§ Items
☆ ☆ ☆ ☆ ☆

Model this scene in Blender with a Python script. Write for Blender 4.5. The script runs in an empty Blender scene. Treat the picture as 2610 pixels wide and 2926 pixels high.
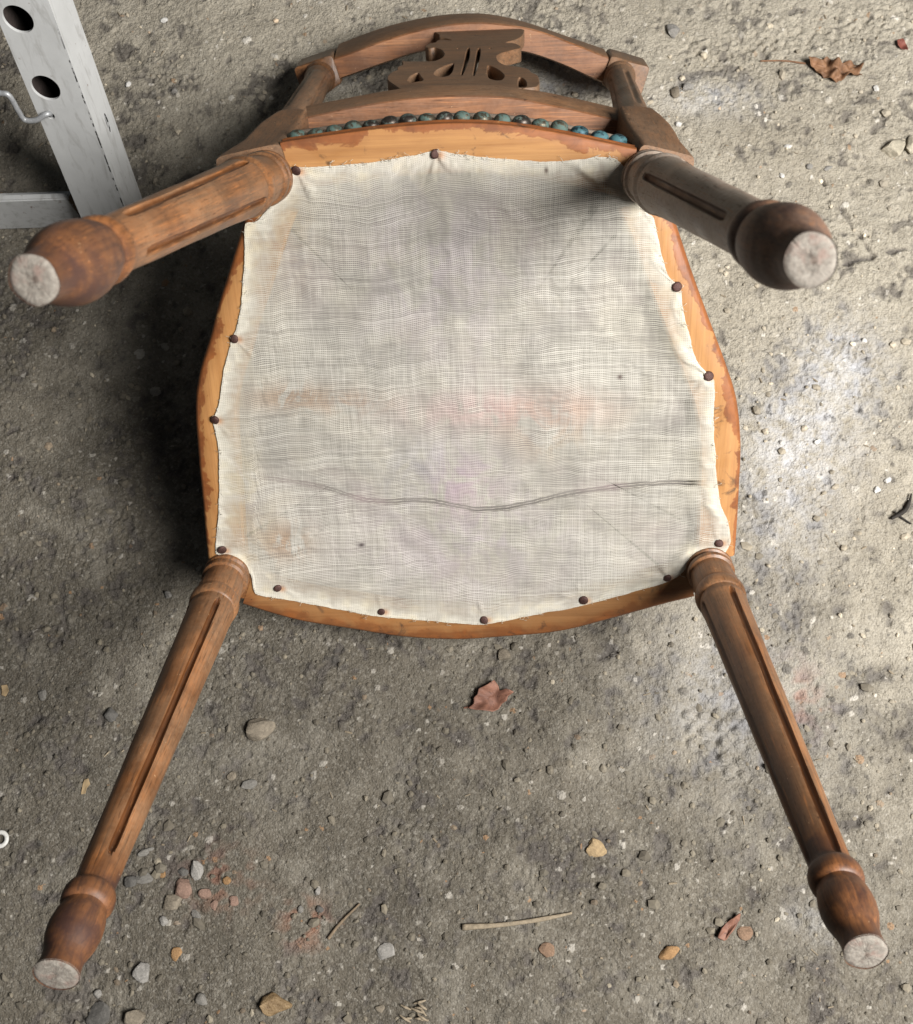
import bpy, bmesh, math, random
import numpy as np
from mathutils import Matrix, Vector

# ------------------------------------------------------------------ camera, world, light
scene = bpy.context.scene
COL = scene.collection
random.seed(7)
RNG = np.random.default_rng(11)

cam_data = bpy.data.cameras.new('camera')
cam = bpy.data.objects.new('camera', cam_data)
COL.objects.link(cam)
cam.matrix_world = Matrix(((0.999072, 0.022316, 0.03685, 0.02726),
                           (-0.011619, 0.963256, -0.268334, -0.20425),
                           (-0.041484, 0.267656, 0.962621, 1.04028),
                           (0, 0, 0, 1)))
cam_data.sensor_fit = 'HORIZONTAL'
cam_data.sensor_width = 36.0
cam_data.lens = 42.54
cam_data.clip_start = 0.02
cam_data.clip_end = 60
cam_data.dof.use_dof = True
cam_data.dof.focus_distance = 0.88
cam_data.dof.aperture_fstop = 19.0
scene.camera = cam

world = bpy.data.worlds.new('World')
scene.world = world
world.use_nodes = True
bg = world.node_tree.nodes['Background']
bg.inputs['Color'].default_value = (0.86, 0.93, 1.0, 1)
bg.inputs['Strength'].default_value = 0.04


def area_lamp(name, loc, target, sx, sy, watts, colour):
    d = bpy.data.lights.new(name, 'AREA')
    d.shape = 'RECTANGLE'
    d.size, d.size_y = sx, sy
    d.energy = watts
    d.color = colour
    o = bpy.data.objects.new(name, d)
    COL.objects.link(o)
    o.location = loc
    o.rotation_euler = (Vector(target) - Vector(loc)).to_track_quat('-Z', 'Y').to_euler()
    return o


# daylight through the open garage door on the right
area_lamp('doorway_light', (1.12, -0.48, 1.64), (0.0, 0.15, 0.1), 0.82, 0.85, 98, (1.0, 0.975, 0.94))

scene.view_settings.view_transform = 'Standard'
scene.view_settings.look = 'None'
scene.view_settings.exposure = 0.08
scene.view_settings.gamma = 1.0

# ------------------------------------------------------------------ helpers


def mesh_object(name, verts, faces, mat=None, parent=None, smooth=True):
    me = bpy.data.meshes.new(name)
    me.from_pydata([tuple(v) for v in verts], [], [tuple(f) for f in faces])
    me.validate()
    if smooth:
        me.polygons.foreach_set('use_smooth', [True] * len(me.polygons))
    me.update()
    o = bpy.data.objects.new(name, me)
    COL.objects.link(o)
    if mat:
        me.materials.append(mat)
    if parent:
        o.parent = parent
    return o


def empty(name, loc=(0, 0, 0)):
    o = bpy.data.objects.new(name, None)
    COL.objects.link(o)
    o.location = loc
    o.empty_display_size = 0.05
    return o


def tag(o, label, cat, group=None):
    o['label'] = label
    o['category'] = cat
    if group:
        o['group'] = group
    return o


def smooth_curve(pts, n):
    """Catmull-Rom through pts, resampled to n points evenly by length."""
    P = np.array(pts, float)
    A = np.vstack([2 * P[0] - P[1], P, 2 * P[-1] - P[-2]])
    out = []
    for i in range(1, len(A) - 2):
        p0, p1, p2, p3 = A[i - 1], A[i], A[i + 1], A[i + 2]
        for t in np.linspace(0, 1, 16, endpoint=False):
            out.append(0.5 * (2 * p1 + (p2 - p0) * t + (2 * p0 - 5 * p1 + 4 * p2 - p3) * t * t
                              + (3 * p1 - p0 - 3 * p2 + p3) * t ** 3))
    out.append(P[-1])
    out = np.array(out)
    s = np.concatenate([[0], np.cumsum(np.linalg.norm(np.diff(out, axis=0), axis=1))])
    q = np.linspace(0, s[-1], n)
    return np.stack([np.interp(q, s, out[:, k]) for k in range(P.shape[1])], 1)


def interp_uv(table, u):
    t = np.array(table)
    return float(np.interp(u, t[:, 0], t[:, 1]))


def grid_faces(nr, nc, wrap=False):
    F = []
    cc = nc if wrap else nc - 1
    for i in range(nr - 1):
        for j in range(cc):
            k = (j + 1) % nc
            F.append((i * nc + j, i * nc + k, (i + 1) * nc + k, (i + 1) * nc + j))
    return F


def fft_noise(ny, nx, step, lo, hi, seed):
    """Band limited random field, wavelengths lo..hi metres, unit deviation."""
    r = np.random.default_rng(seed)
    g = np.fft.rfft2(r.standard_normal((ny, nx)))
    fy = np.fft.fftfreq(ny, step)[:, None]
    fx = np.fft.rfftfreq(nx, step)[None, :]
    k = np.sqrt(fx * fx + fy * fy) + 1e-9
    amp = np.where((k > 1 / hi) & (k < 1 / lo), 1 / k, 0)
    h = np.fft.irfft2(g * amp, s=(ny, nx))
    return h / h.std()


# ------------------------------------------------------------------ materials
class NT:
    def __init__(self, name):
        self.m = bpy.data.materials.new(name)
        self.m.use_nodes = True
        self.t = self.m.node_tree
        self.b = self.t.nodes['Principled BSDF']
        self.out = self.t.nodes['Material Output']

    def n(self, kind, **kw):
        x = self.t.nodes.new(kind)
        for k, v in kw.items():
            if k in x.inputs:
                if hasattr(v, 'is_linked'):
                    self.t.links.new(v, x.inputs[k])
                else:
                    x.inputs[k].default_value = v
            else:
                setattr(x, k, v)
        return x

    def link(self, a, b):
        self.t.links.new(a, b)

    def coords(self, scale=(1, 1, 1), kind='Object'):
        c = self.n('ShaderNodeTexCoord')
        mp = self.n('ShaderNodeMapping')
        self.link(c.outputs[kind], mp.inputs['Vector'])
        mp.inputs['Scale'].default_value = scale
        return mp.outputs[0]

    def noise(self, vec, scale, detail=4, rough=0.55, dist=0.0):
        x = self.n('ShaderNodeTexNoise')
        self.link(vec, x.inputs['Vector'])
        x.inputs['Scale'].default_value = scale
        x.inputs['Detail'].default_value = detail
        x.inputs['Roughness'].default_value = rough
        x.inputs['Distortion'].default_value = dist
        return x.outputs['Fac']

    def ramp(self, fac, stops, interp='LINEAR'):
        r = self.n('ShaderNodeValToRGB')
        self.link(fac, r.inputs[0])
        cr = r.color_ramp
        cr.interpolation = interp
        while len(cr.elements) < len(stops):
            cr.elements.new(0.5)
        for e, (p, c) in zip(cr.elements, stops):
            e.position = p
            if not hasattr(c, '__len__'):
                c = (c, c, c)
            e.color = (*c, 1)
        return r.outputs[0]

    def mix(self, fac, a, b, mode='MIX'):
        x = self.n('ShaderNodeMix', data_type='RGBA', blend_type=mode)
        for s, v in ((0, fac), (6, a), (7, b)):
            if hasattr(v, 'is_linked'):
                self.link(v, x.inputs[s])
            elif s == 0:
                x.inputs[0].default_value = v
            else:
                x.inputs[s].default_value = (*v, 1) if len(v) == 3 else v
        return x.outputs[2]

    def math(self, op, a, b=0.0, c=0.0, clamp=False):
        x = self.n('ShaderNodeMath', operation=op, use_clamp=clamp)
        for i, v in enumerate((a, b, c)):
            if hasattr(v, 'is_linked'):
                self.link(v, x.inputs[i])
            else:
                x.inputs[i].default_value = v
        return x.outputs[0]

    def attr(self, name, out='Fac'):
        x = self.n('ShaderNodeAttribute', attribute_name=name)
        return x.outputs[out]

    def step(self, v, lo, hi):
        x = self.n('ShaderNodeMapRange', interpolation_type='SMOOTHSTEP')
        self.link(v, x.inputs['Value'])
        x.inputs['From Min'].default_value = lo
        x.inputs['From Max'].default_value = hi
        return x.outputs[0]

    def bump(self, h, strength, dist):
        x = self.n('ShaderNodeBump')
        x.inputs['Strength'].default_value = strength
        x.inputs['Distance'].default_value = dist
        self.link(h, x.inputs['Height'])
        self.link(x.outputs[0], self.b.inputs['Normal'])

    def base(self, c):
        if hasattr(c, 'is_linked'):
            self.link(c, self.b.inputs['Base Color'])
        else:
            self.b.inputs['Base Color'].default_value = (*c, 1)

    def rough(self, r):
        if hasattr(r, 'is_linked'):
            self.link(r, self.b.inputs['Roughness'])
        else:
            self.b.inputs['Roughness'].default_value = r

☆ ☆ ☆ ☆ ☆

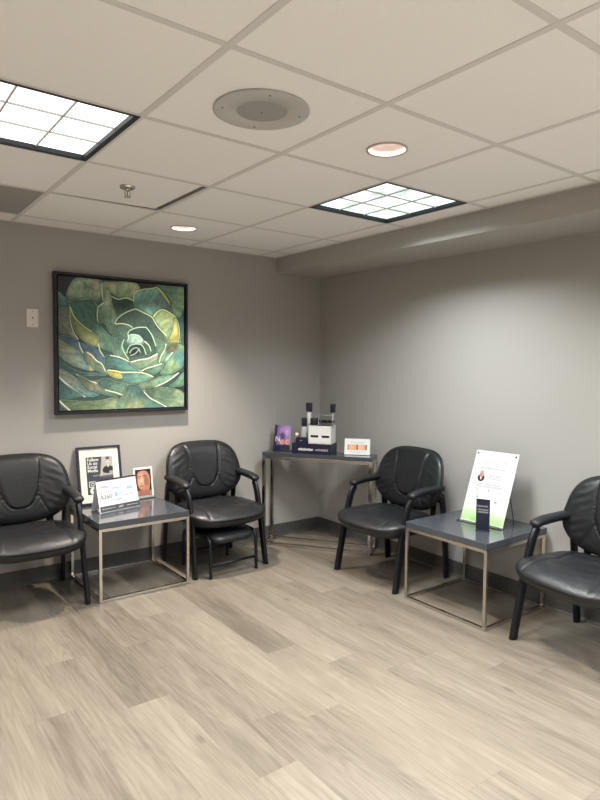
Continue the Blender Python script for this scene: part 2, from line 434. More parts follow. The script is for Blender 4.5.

☆ ☆ ☆ ☆ ☆

§ What to work on
Every line from the one containing "Model this scene" through the one containing "from mathutils import Matrix, Vector" should be quoted exactly, and no other lines; keep pictures out of the copy.

§ Solved exercise
Model this scene in Blender with a Python script. Write for Blender 4.5. The script runs in an empty Blender scene. Treat the picture as 2610 pixels wide and 2926 pixels high.
import bpy, bmesh, math, random
import numpy as np
from mathutils import Matrix, Vector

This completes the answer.